In the latter half of 2009, those prices have strengthened some and, analysts say, will likely climb higher in 2010. Indeed, in its effort to thwart the pursuit of CF, Terra has argued all along that the fundamentals of its business promise robust enough growth to warrant a much higher offer price.

The company has provided guidance in an attempt to back up this claim, saying that it expects 2010 earnings before interest, taxes, depreciation and amortization of about $694 million. Its trailing 12-month EBITDA totals about $476 million.
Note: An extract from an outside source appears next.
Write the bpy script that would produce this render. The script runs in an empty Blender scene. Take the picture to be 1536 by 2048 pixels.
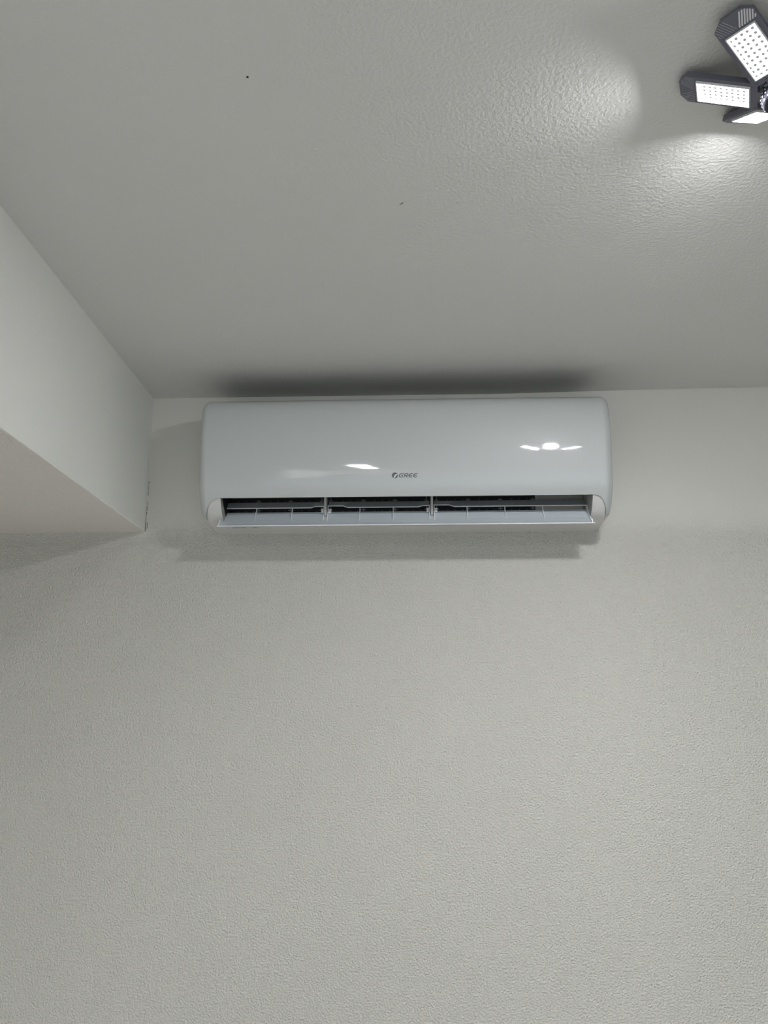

Some analysts have doubted the veracity of that projection, but the CF-backed directors elected to Terra's board in November evidently don't -- given the fact that they turned around and sided with Terra management in voting to reject CF's latest bid. Once the dissidents got a look at Terra's books, in other words, they seem to have been convinced that those growth forecasts were real enough to render CF's offer substandard.

And yet the companies have continued to spar as the Fertilizer Wars enter a new year. Investors are left to wonder two things: When will CF and Agrium give up the ghost, and how much higher can all three nitrogen stocks climb?